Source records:
────
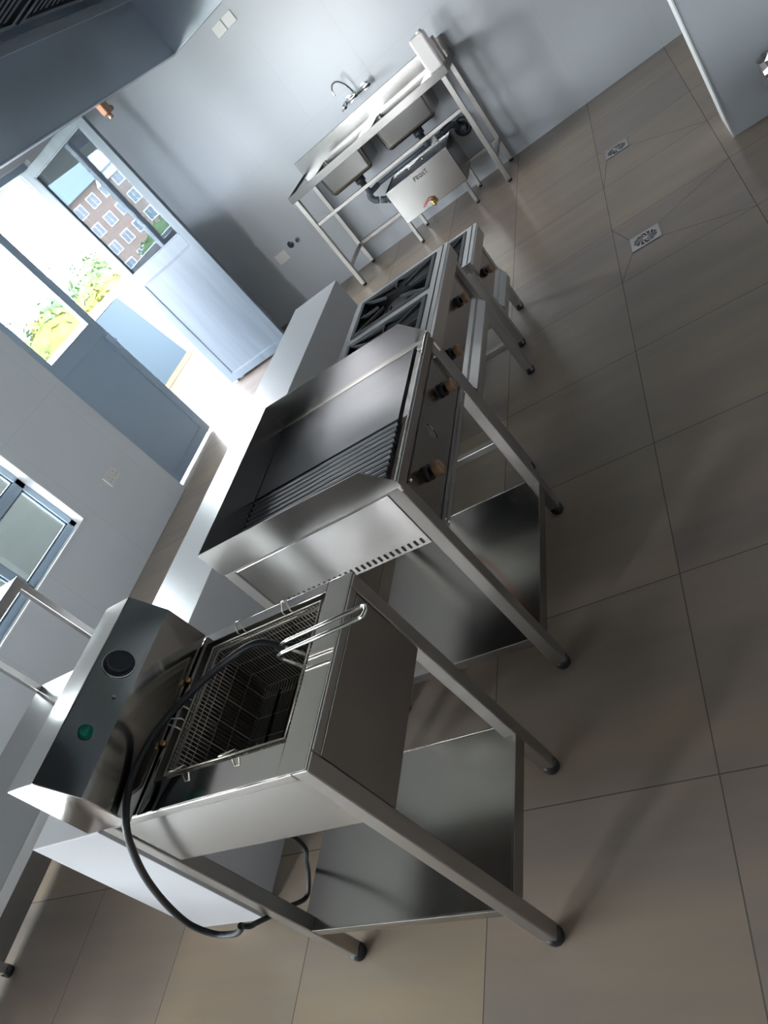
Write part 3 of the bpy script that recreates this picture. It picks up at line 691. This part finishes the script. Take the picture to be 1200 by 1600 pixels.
# ------------------------------------------------------------------ outdoors
def leafmat(name,c1,c2):
    m=mat(name,c1,.9,**{'Specular IOR Level':0.0}); n=N(m,'ShaderNodeTexNoise'); n.inputs['Scale'].default_value=.9; L(m,geo_pos(m),n.inputs['Vector'])
    r=N(m,'ShaderNodeValToRGB'); r.color_ramp.elements[0].color=(*c1,1); r.color_ramp.elements[1].color=(*c2,1); r.color_ramp.elements[0].position=.35; r.color_ramp.elements[1].position=.65
    L(m,n.outputs[0],r.inputs[0]); L(m,r.outputs[0],P(m).inputs['Base Color']); return m
LG=leafmat('leaves_green',(.030,.052,.022),(.045,.066,.034)); LY=leafmat('leaves_yellow',(.066,.062,.016),(.045,.060,.022)); LB=leafmat('leaves_bluegreen',(.042,.060,.064),(.050,.068,.072)); LD=leafmat('leaves_dark',(.03,.055,.025),(.055,.085,.03))
BARK=mat('bark',(.16,.12,.09),.9)
GZ=-11.0
def tree(x,y,top,r,m,label,group,cat='tree',nl=4500):
    t=thing('tree',(x,y,GZ),label,cat,group)
    MB().tube([(x,y,GZ),(x+.1,y,top-r*1.3)],[.35,.12],8).build('trunk',BARK,t)
    f=MB(); rnd=random.Random(int(x*31+y*17))
    blobs=[(x+rnd.uniform(-.6,.6)*r,y+rnd.uniform(-.6,.6)*r,top-r+rnd.uniform(-.9,.35)*r,r*rnd.uniform(.4,.65)) for _ in range(9)]
    blobs.append((x,y,top-r*.6,r*.6))
    for bx_,by_,bz_,br_ in blobs: f.sphere((bx_,by_,bz_),br_*.9,n=10)
    for _ in range(nl):
        bx_,by_,bz_,br_=blobs[rnd.randrange(len(blobs))]
        a=rnd.uniform(0,2*PI);u_=rnd.uniform(-1,1);q=math.sqrt(1-u_*u_)
        d=Vector((q*math.cos(a),q*math.sin(a),u_)); p=Vector((bx_,by_,bz_))+d*br_*rnd.uniform(.85,1.12)
        e=d.orthogonal().normalized()*.13*rnd.uniform(.6,1.4); g_=Matrix.Rotation(rnd.uniform(0,PI),3,d)@e; h_=d.cross(g_)*.7+d*rnd.uniform(-.12,.12)
        f.add([p-g_,p+h_,p+g_,p-h_],[(0,1,2,3)])
    f.build('foliage',m,t)
G='trees beyond the balcony'
tree(27.5,25.5,1.9,3.4,LG,'pale green tree in the middle of the view through the open doorway',G)
tree(34.8,27.5,2.1,3.2,LG,'green tree nearest the door leaf edge through the open doorway',G)
tree(17.3,16.5,1.55,2.4,LY,'yellow-green tree seen through the left door leaf glass',G)
tree(22.6,18.5,1.1,2.3,LY,'bright yellow-leaved tree just above the parapet in the doorway',G)
tree(36,38,3.0,4.0,LB,'hazy blue-green tree behind the green ones, seen past the left leaf',G)
tree(47,40,3.1,4.0,LB,'hazy blue-green tree behind the green tree nearest the open leaf',G)
struct(MB().box(-120,120,8,160,GZ-.2,GZ).build('ground',mat('ground_soil',(.22,.25,.14),.9,**{'Specular IOR Level':0.0})))
# apartment block, seen reflected in the open door leaf
AB=thing('apartment_building',(-50,42,GZ),'beige apartment block with blue-grey roof reflected in the open door glass','building')
WB=mat('block_wall',(.14,.108,.096),.8,**{'Specular IOR Level':0.0}); RB=mat('block_roof',(.10,.13,.17),.7,**{'Specular IOR Level':0.0}); WF=mat('block_window_frame',(.42,.44,.47),.6,**{'Specular IOR Level':0.0}); WG=mat('block_pane',(.06,.08,.11),.1)
bo=Vector((-39,46,0)); bu=Vector((-.55,-.84,0)).normalized(); bn=Vector((.84,-.55,0)).normalized()  # facade runs along bu, faces bn
def bp_(u,d,z): return bo+bu*u-bn*d+Vector((0,0,z))
def bbox(mb,u0,u1,d0,d1,z0,z1,mi=0):
    vs=[bp_(u,d,z) for u in (u0,u1) for d in (d0,d1) for z in (z0,z1)]
    mb.add(vs,[(0,1,3,2),(4,6,7,5),(0,4,5,1),(2,3,7,6),(0,2,6,4),(1,5,7,3)],mi)
wb=MB(); bbox(wb,0,24,0,12,GZ,5.6); wb.build('wall',WB,AB)
rf=MB(); a=[bp_(-.6,-.6,5.6),bp_(24.6,-.6,5.6),bp_(24.6,12.6,5.6),bp_(-.6,12.6,5.6),bp_(6,6,8.6),bp_(18,6,8.6)]
rf.add(a,[(0,1,5,4),(1,2,5),(2,3,4,5),(3,0,4),(0,3,2,1)]); rf.build('roof',RB,AB)
gb=MB()
for u in (4.2,11.5,18.8):
    gb.prism([bp_(u-1.6,-.3,5.0),bp_(u+1.6,-.3,5.0),bp_(u,-.3,7.6)],-(-bn)*-3.0)
gb.build('gable',WF,AB)
for k in range(15):
    for j in range(6):
        u=.8+k*1.36; z=4.2-j*1.75
        f_=MB(); bbox(f_,u-.42,u+.42,-.06,.02,z-.05,z+.95); fo_=f_.build('window',WF,AB)
        p_=MB(); bbox(p_,u-.34,u-.03,-.10,-.05,z+.03,z+.87); bbox(p_,u+.03,u+.34,-.10,-.05,z+.03,z+.87); p_.build('pane',WG,fo_)
tree(-31,27.5,.9,2.6,LD,'dark olive tree reflected before the apartment block','trees by the apartment block',nl=1200)
tree(-36.5,24.5,1.6,2.6,LD,'tall olive tree reflected against the block, farther along','trees by the apartment block',nl=1200)
tree(-26,30.5,.1,2.6,LG,'low green tree reflected nearest the parapet','trees by the apartment block',nl=1200)
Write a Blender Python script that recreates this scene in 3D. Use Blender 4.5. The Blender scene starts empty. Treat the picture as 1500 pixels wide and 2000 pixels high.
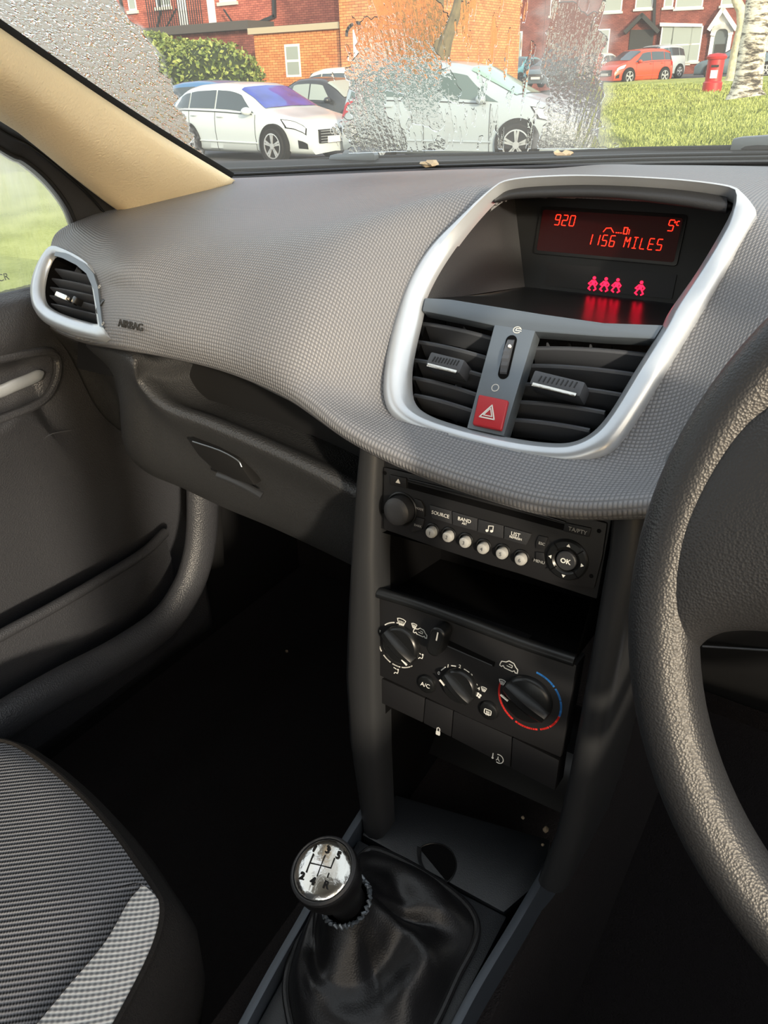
import bpy, bmesh, math, random
from mathutils import Vector, Matrix, noise
random.seed(7)
scene = bpy.context.scene
COL = scene.collection
PI = math.pi

# ------------------------------------------------------------------ camera
F = 1500.0
def _cam_axes():
    mx = Vector((-2650., -770., F)).normalized()
    vx = 75.0
    vy = (-mx[0]*vx - mx[2]*F)/mx[1]
    Z = -Vector((vx, vy, F)).normalized()
    X = -mx
    return X, Z.cross(X), Z
CX, CY, CZ = _cam_axes()
CAM = Vector((0, 0, 1.35))
cd = bpy.data.cameras.new('camera'); cam = bpy.data.objects.new('camera', cd); COL.objects.link(cam)
cd.sensor_fit = 'VERTICAL'; cd.sensor_height = 24.0; cd.lens = F/2000*24.0
cd.clip_start = 0.01; cd.clip_end = 500
Rm = Matrix(((CX[0], -CX[1], -CX[2]), (CY[0], -CY[1], -CY[2]), (CZ[0], -CZ[1], -CZ[2])))
cam.matrix_world = Matrix.Translation(CAM) @ Rm.to_4x4()
scene.camera = cam

def ray(px, py):
    d = Vector((px-750., py-1000., F)).normalized()
    return Vector((d.dot(CX), d.dot(CY), d.dot(CZ)))
def at(px, py, y=None, x=None, z=None):
    r = ray(px, py)
    t = y/r[1] if y is not None else (x/r[0] if x is not None else (z-CAM[2])/r[2])
    return CAM + r*t

# ------------------------------------------------------------------ light
scene.view_settings.view_transform = 'Standard'
scene.view_settings.look = 'None'
scene.view_settings.exposure = 0.45
scene.view_settings.gamma = 1.0
try: scene.view_settings.use_curve_mapping = False
except Exception: pass
SUN_EL, SUN_AZ = math.radians(15.5), math.radians(128)      # azimuth clockwise from +Y: from behind, right
world = bpy.data.worlds.new('sky'); scene.world = world; world.use_nodes = True
wn = world.node_tree; wn.nodes.clear()
wo = wn.nodes.new('ShaderNodeOutputWorld'); bg = wn.nodes.new('ShaderNodeBackground')
sky = wn.nodes.new('ShaderNodeTexSky'); sky.sky_type = 'NISHITA'; sky.sun_disc = False
sky.sun_elevation = SUN_EL; sky.sun_rotation = SUN_AZ; sky.dust_density = 3.0; sky.air_density = 1.2
mixw = wn.nodes.new('ShaderNodeMixRGB'); mixw.inputs[0].default_value = 0.55
mixw.inputs[2].default_value = (5.0, 5.0, 5.0, 1)
wn.links.new(sky.outputs[0], mixw.inputs[1]); wn.links.new(mixw.outputs[0], bg.inputs[0]); wn.links.new(bg.outputs[0], wo.inputs[0])
bg.inputs[1].default_value = 0.30
sl = bpy.data.lights.new('sun', 'SUN'); sun = bpy.data.objects.new('sun', sl); COL.objects.link(sun)
sl.energy = 3.3; sl.angle = math.radians(2.5); sl.color = (1.0, 0.87, 0.68)
sd = Vector((math.sin(SUN_AZ)*math.cos(SUN_EL), math.cos(SUN_AZ)*math.cos(SUN_EL), math.sin(SUN_EL)))
sun.rotation_euler = sd.to_track_quat('Z', 'Y').to_euler()
def portal(name, loc, nrm, sx, sy):
    l = bpy.data.lights.new(name, 'AREA'); l.shape = 'RECTANGLE'; l.size = sx; l.size_y = sy
    l.cycles.is_portal = True
    o = bpy.data.objects.new(name, l); COL.objects.link(o); o.location = loc
    o.rotation_euler = Vector(nrm).to_track_quat('-Z', 'Y').to_euler()

scene.cycles.max_bounces = 10; scene.cycles.transparent_max_bounces = 24
scene.cycles.sample_clamp_indirect = 4.0
scene.cycles.caustics_reflective = False; scene.cycles.caustics_refractive = False

# ------------------------------------------------------------------ materials
def rgb(h):
    h = h.lstrip('#'); c = [int(h[i:i+2], 16)/255 for i in (0, 2, 4)]
    return tuple(((v/12.92) if v <= .04045 else ((v+.055)/1.055)**2.4) for v in c) + (1,)
class NT:
    def __init__(s, name):
        s.m = bpy.data.materials.new(name); s.m.use_nodes = True; s.t = s.m.node_tree
        s.p = s.t.nodes['Principled BSDF']; s.out = s.t.nodes['Material Output']
    def n(s, typ, **kw):
        nd = s.t.nodes.new('ShaderNode'+typ)
        for k, v in kw.items():
            if k.startswith('i_'):
                key = k[2:].replace('_', ' ')
                if key.isdigit(): key = int(key)
                nd.inputs[key].default_value = v
            else: setattr(nd, k, v)
        return nd
    def l(s, a, b): s.t.links.new(a, b)
    def ramp(s, fac, stops):
        r = s.n('ValToRGB'); e = r.color_ramp.elements
        while len(e) < len(stops): e.new(.5)
        for el, (p, c) in zip(e, stops): el.position = p; el.color = c if len(c) == 4 else tuple(c)+(1,)
        s.l(fac, r.inputs[0]); return r.outputs[0]
    def bump(s, h, dist, strength=1.0):
        b = s.n('Bump', i_Strength=strength, i_Distance=dist); s.l(h, b.inputs['Height']); s.l(b.outputs[0], s.p.inputs['Normal']); return b
    def coord(s, kind='Object'):
        return s.n('TexCoord').outputs[kind]
    def math(s, op, a, b=None):
        m = s.n('Math', operation=op)
        for i, v in enumerate((a, b)):
            if v is None: continue
            if isinstance(v, (int, float)): m.inputs[i].default_value = v
            else: s.l(v, m.inputs[i])
        return m.outputs[0]
def mat(name, col, rough=.5, metal=0., spec=.5, grain=None, gscale=400, var=0, emis=None, estr=1., coat=0, kind='noise', vscale=6):
    k = NT(name); p = k.p
    c = rgb(col) if isinstance(col, str) else col
    p.inputs['Base Color'].default_value = c; p.inputs['Roughness'].default_value = rough
    p.inputs['Metallic'].default_value = metal; p.inputs['Specular IOR Level'].default_value = spec
    if coat: p.inputs['Coat Weight'].default_value = coat; p.inputs['Coat Roughness'].default_value = .08
    if emis: p.inputs['Emission Color'].default_value = rgb(emis); p.inputs['Emission Strength'].default_value = estr
    co = k.coord()
    if var:
        nz = k.n('TexNoise', i_Scale=vscale, i_Detail=4.0); k.l(co, nz.inputs['Vector'])
        o = k.ramp(nz.outputs[0], [(.3, tuple(v*(1-var) for v in c[:3])), (.7, tuple(min(1, v*(1+var)) for v in c[:3]))])
        k.l(o, p.inputs['Base Color'])
    if grain:
        if kind == 'noise':
            nz = k.n('TexNoise', i_Scale=gscale, i_Detail=3.0); k.l(co, nz.inputs['Vector']); k.bump(nz.outputs[0], grain)
        else:
            v = k.n('TexVoronoi', i_Scale=gscale, feature='F1'); k.l(co, v.inputs['Vector']); k.bump(v.outputs[0], grain)
    return k.m

M = {}
M['black'] = mat('black_plastic', '#2a2b2e', .5, grain=.0002, gscale=900)
M['black_smooth'] = mat('smooth_black_plastic', '#151617', .32, spec=.45)
M['black_matte'] = mat('matte_black_plastic', '#121213', .75, spec=.3)
M['panel'] = mat('console_panel_black', '#1a1a1c', .5, spec=.4)
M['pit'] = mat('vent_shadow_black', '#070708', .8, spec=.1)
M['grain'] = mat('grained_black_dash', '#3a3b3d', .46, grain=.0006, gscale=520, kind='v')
M['doorplastic'] = mat('grained_door_plastic', '#3b3c40', .44, grain=.0005, gscale=480, kind='v')
M['column'] = mat('satin_grey_console_side', '#323335', .34, metal=.3)
M['silver'] = mat('satin_silver_paint', '#c9cfd6', .3, metal=.55, var=.05, vscale=30)
M['gun'] = mat('gunmetal_paint', '#6d757d', .36, metal=.5)
M['slat'] = mat('vent_slat_plastic', '#4b4e54', .42)
M['white'] = mat('white_print', '#e6e6e2', .6)
M['grey_print'] = mat('grey_print', '#9c9d9c', .6)
M['red_print'] = mat('red_print', '#d0302c', .5)
M['blue_print'] = mat('blue_print', '#2f78c4', .5)
M['red_btn'] = mat('red_switch', '#b3222c', .35)
M['tunnel'] = mat('blue_black_tunnel_plastic', '#1f2226', .42, grain=.0002, gscale=900)
M['rail'] = mat('satin_dark_rail', '#454b53', .36, metal=.3)
M['cream'] = mat('cream_pillar_trim', '#f3e0bb', .68, grain=.0009, gscale=330, spec=.3)
M['rubber'] = mat('black_rubber', '#0d0d0e', .65)
M['chrome'] = mat('scratched_chrome', '#d8d6d0', .16, metal=1., grain=.0002, gscale=300)
M['pearl'] = mat('pearl_grey_button', '#b4b4b1', .35, metal=.2)
M['leather'] = mat('black_leather', '#131315', .42, grain=.00012, gscale=700, kind='v')
M['hub_leather'] = mat('steering_leather', '#26272a', .43, grain=.0002, gscale=900, kind='v')
M['carpet'] = mat('black_carpet', '#2b2828', .95, spec=.1, grain=.002, gscale=500)
M['lcd'] = mat('dark_red_display', '#200404', .22, emis='#5a0606', estr=.05)
M['led'] = mat('red_segment_light', '#ff2010', .5, emis='#ff2412', estr=3.0)
M['led_pink'] = mat('red_warning_light', '#ff1030', .5, emis='#ff1436', estr=3.0)
M['crumb'] = mat('pale_crumb', '#b9a489', .8)
M['lettering'] = mat('embossed_dark_lettering', '#2c2b2a', .6)
M['olive_reflection'] = mat('olive_reflection_colour', '#35321f', .6)  # unused; olive of a reflected band put into a base colour

def m_pad():
    k = NT('dimpled_dash_pad'); p = k.p
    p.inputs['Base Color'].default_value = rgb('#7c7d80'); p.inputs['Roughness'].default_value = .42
    uv = k.n('UVMap'); sp = k.n('SeparateXYZ'); k.l(uv.outputs[0], sp.inputs[0])
    a = k.math('SINE', k.math('MULTIPLY', sp.outputs[0], 2*PI/.0062)); b = k.math('SINE', k.math('MULTIPLY', sp.outputs[1], 2*PI/.0062))
    h = k.math('MULTIPLY', a, b)
    h = k.math('ABSOLUTE', h)
    k.bump(h, .0008, .6)
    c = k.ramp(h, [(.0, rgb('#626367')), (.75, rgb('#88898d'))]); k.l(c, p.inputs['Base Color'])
    return k.m
M['pad'] = m_pad()
def m_knit(name, dark, light, ku, kv, diag=0.0, rough=.9):
    k = NT(name); p = k.p; p.inputs['Roughness'].default_value = rough; p.inputs['Specular IOR Level'].default_value = .2
    uv = k.n('UVMap'); sp = k.n('SeparateXYZ'); k.l(uv.outputs[0], sp.inputs[0])
    vv = k.math('ADD', sp.outputs[1], k.math('MULTIPLY', sp.outputs[0], diag))
    a = k.math('SINE', k.math('MULTIPLY', sp.outputs[0], 2*PI/ku)); b = k.math('SINE', k.math('MULTIPLY', vv, 2*PI/kv))
    h = k.math('ADD', k.math('MULTIPLY', a, .35), b)
    h = k.math('ADD', k.math('MULTIPLY', h, .37), .5)
    k.bump(h, .0012, 1.)
    k.l(k.ramp(h, [(.1, rgb(dark)), (.8, rgb(light))]), p.inputs['Base Color'])
    return k.m
M['knit'] = m_knit('black_ribbed_knit', '#222326', '#94959a', .0022, .0044, .0)
M['weave'] = m_knit('grey_woven_fabric', '#7c7e82', '#ececea', .0042, .0042)
M['sidecloth'] = mat('dark_seat_side_cloth', '#2c2a29', .95, spec=.1, grain=.001, gscale=700)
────
▶ **WHAT IS NEEDED**: Nothing but the lines from the one with "p.inputs['Base Color'].default_value = rgb('#7c7d80');" through the one with "k.bump(h, .0008, .6)" should be repeated, and each exactly.

▶ **SOLUTION**:
    p.inputs['Base Color'].default_value = rgb('#7c7d80'); p.inputs['Roughness'].default_value = .42
    uv = k.n('UVMap'); sp = k.n('SeparateXYZ'); k.l(uv.outputs[0], sp.inputs[0])
    a = k.math('SINE', k.math('MULTIPLY', sp.outputs[0], 2*PI/.0062)); b = k.math('SINE', k.math('MULTIPLY', sp.outputs[1], 2*PI/.0062))
    h = k.math('MULTIPLY', a, b)
    h = k.math('ABSOLUTE', h)
    k.bump(h, .0008, .6)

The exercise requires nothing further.